> _SOURCE MATERIAL_:
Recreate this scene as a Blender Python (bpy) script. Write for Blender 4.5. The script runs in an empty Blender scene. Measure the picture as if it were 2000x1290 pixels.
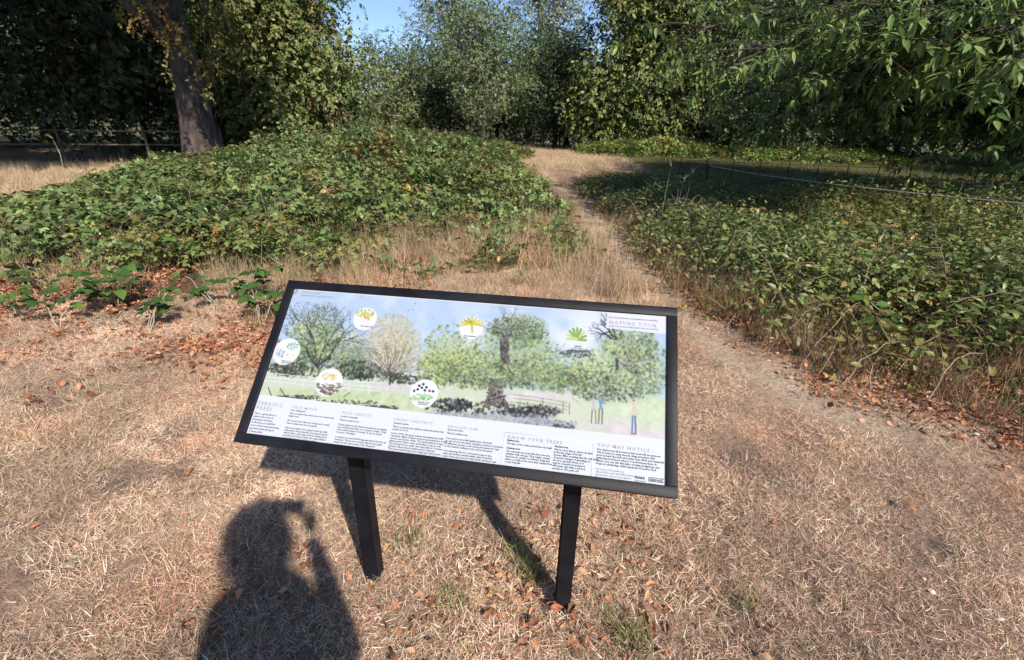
import bpy, bmesh, math, random
import numpy as np
from mathutils import Matrix, Vector, Euler
R_ = math.radians
rng = np.random.default_rng(7)
random.seed(7)
scene = bpy.context.scene
COL = scene.collection

# ------------------------------------------------------------------ camera
CAM_H = 1.5; FPX = 898.0; PITCH = R_(22.9); ROLL = R_(1.16)
FW = np.array([0, math.cos(PITCH), -math.sin(PITCH)])
UP0 = np.array([0, math.sin(PITCH), math.cos(PITCH)]); RT0 = np.array([1.0, 0, 0])
RT = RT0*math.cos(ROLL) + UP0*math.sin(ROLL); UP = -RT0*math.sin(ROLL) + UP0*math.cos(ROLL)
cd = bpy.data.cameras.new('camera'); cam = bpy.data.objects.new('camera', cd); COL.objects.link(cam)
cd.sensor_width = 36; cd.lens = FPX/2000*36; cd.clip_start = 0.02; cd.clip_end = 3000
M = Matrix.Identity(4)
for i in range(3):
    M[i][0] = RT[i]; M[i][1] = UP[i]; M[i][2] = -FW[i]
M[2][3] = CAM_H
cam.matrix_world = M
scene.camera = cam

# ------------------------------------------------------------------ sky, sun, exposure
SUN = np.array([0.402, -0.657, 0.637]); SUN /= np.linalg.norm(SUN)      # towards the sun
SUN_EL = math.asin(SUN[2]); SUN_AZ = math.atan2(SUN[0], SUN[1])
world = bpy.data.worlds.new('World'); scene.world = world; world.use_nodes = True
wn = world.node_tree.nodes; wl = world.node_tree.links
sky = wn.new('ShaderNodeTexSky'); sky.sky_type = 'NISHITA'; sky.sun_disc = False
sky.sun_elevation = SUN_EL; sky.sun_rotation = SUN_AZ; sky.air_density = 0.7; sky.dust_density = 0.0; sky.ozone_density = 2.0
bg = wn['Background']; bg.inputs[1].default_value = 0.125; wl.new(sky.outputs[0], bg.inputs[0])
sd = bpy.data.lights.new('sun', 'SUN'); sd.energy = 4.9; sd.angle = R_(1.0); sd.color = (1.0, 0.93, 0.83)
so = bpy.data.objects.new('sun', sd); COL.objects.link(so); so.location = (20, -30, 30)
so.rotation_euler = Vector(-SUN).to_track_quat('-Z', 'Y').to_euler()
vs = scene.view_settings; vs.view_transform = 'Standard'; vs.look = 'None'; vs.gamma = 1; vs.exposure = 0.58
try: vs.use_curve_mapping = False
except Exception: pass
scene.cycles.use_denoising = True; scene.cycles.use_adaptive_sampling = True; scene.cycles.adaptive_threshold = 0.03
scene.cycles.max_bounces = 4; scene.cycles.transparent_max_bounces = 6
scene.cycles.diffuse_bounces = 2; scene.cycles.transmission_bounces = 4

# ------------------------------------------------------------------ numeric helpers
def vnoise(x, y, scale=1.0, seed=0):
    x = np.asarray(x, float)*scale + 1000.5; y = np.asarray(y, float)*scale + 1000.5
    xi = np.floor(x).astype(np.int64); yi = np.floor(y).astype(np.int64); fx = x-xi; fy = y-yi
    def h(a, b):
        n = (a*374761393 + b*668265263 + seed*974634777) & 0xffffffff
        n = ((n ^ (n >> 13))*1274126177) & 0xffffffff
        return ((n ^ (n >> 16)) & 0xffff)/65535.0
    u = fx*fx*(3-2*fx); v = fy*fy*(3-2*fy)
    return (h(xi, yi)*(1-u)+h(xi+1, yi)*u)*(1-v) + (h(xi, yi+1)*(1-u)+h(xi+1, yi+1)*u)*v
def fbm(x, y, scale=1.0, seed=0, o=3):
    s = 0; a = 0.5; t = 0
    for k in range(o):
        s = s + a*vnoise(x, y, scale*2**k, seed+k*17); t += a; a *= 0.5
    return s/t
def sstep(a, b, x):
    t = np.clip((np.asarray(x, float)-a)/(b-a), 0, 1); return t*t*(3-2*t)
def G0(x, y):
    return 0.8*sstep(8, 38, y) + 9.0*sstep(62, 170, np.hypot(x, y))  # far rise added to darken the bright gaps under the trees
def G(x, y):                                                   # ground height
    near = np.exp(-((np.asarray(x)/14.0)**2 + ((np.asarray(y)-4)/14.0)**2))
    return G0(x, y) + (fbm(x, y, 0.9, 3)-0.5)*0.05*near + (fbm(x, y, 5.0, 9, 2)-0.5)*0.022*near
def ray(px, py):
    d = FW*FPX + RT*(px-1000) + UP*(645-py); return d/np.linalg.norm(d)
def gp(px, py, z0=0.0):                                        # photo pixel -> point on the ground (or z0 above it)
    d = ray(px, py); o = np.array([0, 0, CAM_H]); lo = 0.3
    t = np.arange(0.3, 120, 0.05); P = o + d*t[:, None]
    k = np.argmax(P[:, 2] <= G0(P[:, 0], P[:, 1])+z0)
    return P[k] if P[k, 2] <= G0(P[k, 0], P[k, 1])+z0 else P[-1]
def at(px, py, dist_y):                                        # point on a pixel's ray at forward distance y
    d = ray(px, py); return np.array([0, 0, CAM_H]) + d*(dist_y/d[1])
def proj(P):
    d = np.asarray(P) - np.array([0, 0, CAM_H]); z = d@FW
    return 1000+FPX*(d@RT)/z, 645-FPX*(d@UP)/z, z
def norm(v): return v/np.maximum(np.linalg.norm(v, axis=-1, keepdims=True), 1e-9)

# path and clearing
PATH = np.array([(4.6, 0.6), (3.4, 1.15), (2.45, 1.75), (1.95, 2.35), (1.62, 3.1), (1.5, 4.4), (1.5, 6.0), (1.52, 8.0), (1.45, 11), (1.32, 14), (1.1, 18), (1.1, 22)])
def dist_path(x, y):
    x = np.asarray(x, float); y = np.asarray(y, float); d = np.full(np.broadcast(x, y).shape, 1e9)
    for a, b in zip(PATH[:-1], PATH[1:]):
        ab = b-a; t = np.clip(((x-a[0])*ab[0]+(y-a[1])*ab[1])/(ab@ab), 0, 1)
        d = np.minimum(d, np.hypot(x-a[0]-t*ab[0], y-a[1]-t*ab[1]))
    return d
def clearing(x, y):
    return np.clip(1.25-np.hypot((x-1.7)/4.0, (y-25.0)/6.0)*1.25, 0, 1)
SPOTS = [gp(*q_) for q_ in ((735, 1128), (1098, 1180), (235, 935), (350, 930), (110, 1095), (1840, 1080), (1430, 905), (330, 860))]
def spots_m(x, y):
    m_ = np.zeros(np.broadcast(x, y).shape)
    for q_ in SPOTS: m_ = np.maximum(m_, np.exp(-(((x-q_[0])/(.15 if q_[1] > 1.3 or q_[0] < -.6 or q_[0] > .6 else .07))**2+((y-q_[1])/.08)**2)))
    return m_
def path_m(x, y):
    w = 0.15 + 0.06*sstep(3.6, 2.8, y) - 0.10*sstep(2.3, 1.7, y) + (fbm(x, y, 2.0, 5)-0.5)*0.3
    return np.maximum(1-sstep(w*0.5, w*1.5, dist_path(x, y)), 0)*(1-.9*sstep(2.35, 1.7, y))

# bramble height fields
def bumps(x, y, L):
    s = np.zeros(np.broadcast(x, y).shape)
    for cx, cy, rx, ry, h in L:
        d = np.clip(1-((x-cx)/rx)**2-((y-cy)/ry)**2, 0, 1)
        s = np.maximum(s, h*np.sqrt(d)) + 0.0
    return s
LM = [(-4.2, 13.6, 4.4, 4.4, 1.32), (-7.6, 11.8, 3.0, 3.0, 0.62), (-1.7, 11.8, 2.5, 3.2, 0.86), (-3.8, 9.4, 2.9, 2.1, 0.74), (-6.4, 8.4, 2.8, 2.4, 0.55),
      (-8.6, 9.0, 1.7, 1.6, 0.28), (-3.0, 17, 3.2, 4.0, 1.2), (-8, 15.6, 4, 3.0, .75), (-1.4, 9.6, 1.9, 1.7, 0.6), (-4.9, 6.4, 1.6, 1.3, 0.5), (-2.9, 7.3, 1.5, 1.2, .5), (-.9, 7.9, 1.3, 1.1, .45), (-6.6, 6.2, 1.3, 1.0, .42), (-3.3, 5.6, .8, .6, .34), (.35, 9.4, .8, 1.6, .38), (-4.6, 4.9, .8, .6, .32), (-2.2, 5.2, .5, .5, .28), (.3, 6.9, .5, .6, .28), (-.4, 14.5, 1.3, 2, .5), (-6.3, 5.0, .6, .5, .3)]
RM = [(2.9, 4.6, 1.2, 1.6, .5), (2.5, 6.8, .9, 1.8, .45), (3.5, 5.6, 1.85, 2.5, 0.62), (4.3, 3.8, 1.9, 1.5, 0.55), (6.6, 4.6, 3.4, 2.9, 0.72), (3.9, 9.4, 2.15, 3.2, 0.55), (7.4, 8.6, 4.0, 3.6, 0.72),
      (11.0, 7.4, 4.2, 4.2, 0.85), (4.6, 13.6, 3.0, 3.0, 0.42), (9.0, 12.4, 4.2, 3.0, 0.5), (14, 10.5, 4, 3.5, .6), (5.0, 16.2, 3.0, 1.6, 0.28), (12.5, 14.2, 5, 1.6, .34), (3.25, 3.05, .75, .7, .3), (22, 17, 5, 4, .7)]
FM = [(8.5, 27.5, 5.0, 2.4, 0.9), (5.4, 28.6, 2.4, 1.8, 0.6), (13, 27, 4, 2.6, 0.8), (17, 26.5, 4.5, 3, .7)]
CMB = [(-1.8, 24.5, 2.6, 3.0, 0.75), (-6, 24, 5, 4.5, 1.15), (-3.2, 29, 2.6, 3, .6), (-12, 23, 5, 3.5, 1.0)]
_r2 = np.random.default_rng(5)
LM += [(_r2.uniform(-6.8, -1.9), _r2.uniform(3.7, 5.9), _r2.uniform(.3, .7), _r2.uniform(.25, .5), _r2.uniform(.2, .42)) for _ in range(34)]+[(_r2.uniform(-1.8, 1.1), _r2.uniform(5.2, 7.6), _r2.uniform(.2, .45), _r2.uniform(.2, .4), _r2.uniform(.16, .32)) for _ in range(14)]
LM += [(_r2.uniform(-7.2, -2.0), _r2.uniform(4.3, 6.0), _r2.uniform(.45, .85), _r2.uniform(.35, .6), _r2.uniform(.3, .48)) for _ in range(20)]
def hL(x, y): return bumps(x, y, LM)*(0.50+0.66*fbm(x, y, 0.95, 21)+0.42*fbm(x, y, 2.6, 23, 2)+.25*(vnoise(x, y, 5.0, 27)-.5))*sstep(0.12, 0.55, dist_path(x, y))
def hR(x, y): return bumps(x, y, RM)*(0.42+0.8*fbm(x, y, 0.95, 31)+0.45*fbm(x, y, 2.8, 33, 2)+.3*(vnoise(x, y, 5.0, 37)-.5))*sstep(0.12, 0.4, dist_path(x, y))
def hF(x, y): return bumps(x, y, FM)*(0.75+0.5*fbm(x, y, 0.8, 41))
def hC(x, y): return bumps(x, y, CMB)*(0.75+0.5*fbm(x, y, 0.8, 51))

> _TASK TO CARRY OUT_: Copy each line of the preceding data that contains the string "scene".

> _FULL ANSWER_:
Recreate this scene as a Blender Python (bpy) script. Write for Blender 4.5. The script runs in an empty Blender scene. Measure the picture as if it were 2000x1290 pixels.
scene = bpy.context.scene
COL = scene.collection
scene.camera = cam
world = bpy.data.worlds.new('World'); scene.world = world; world.use_nodes = True
vs = scene.view_settings; vs.view_transform = 'Standard'; vs.look = 'None'; vs.gamma = 1; vs.exposure = 0.58
scene.cycles.use_denoising = True; scene.cycles.use_adaptive_sampling = True; scene.cycles.adaptive_threshold = 0.03
scene.cycles.max_bounces = 4; scene.cycles.transparent_max_bounces = 6
scene.cycles.diffuse_bounces = 2; scene.cycles.transmission_bounces = 4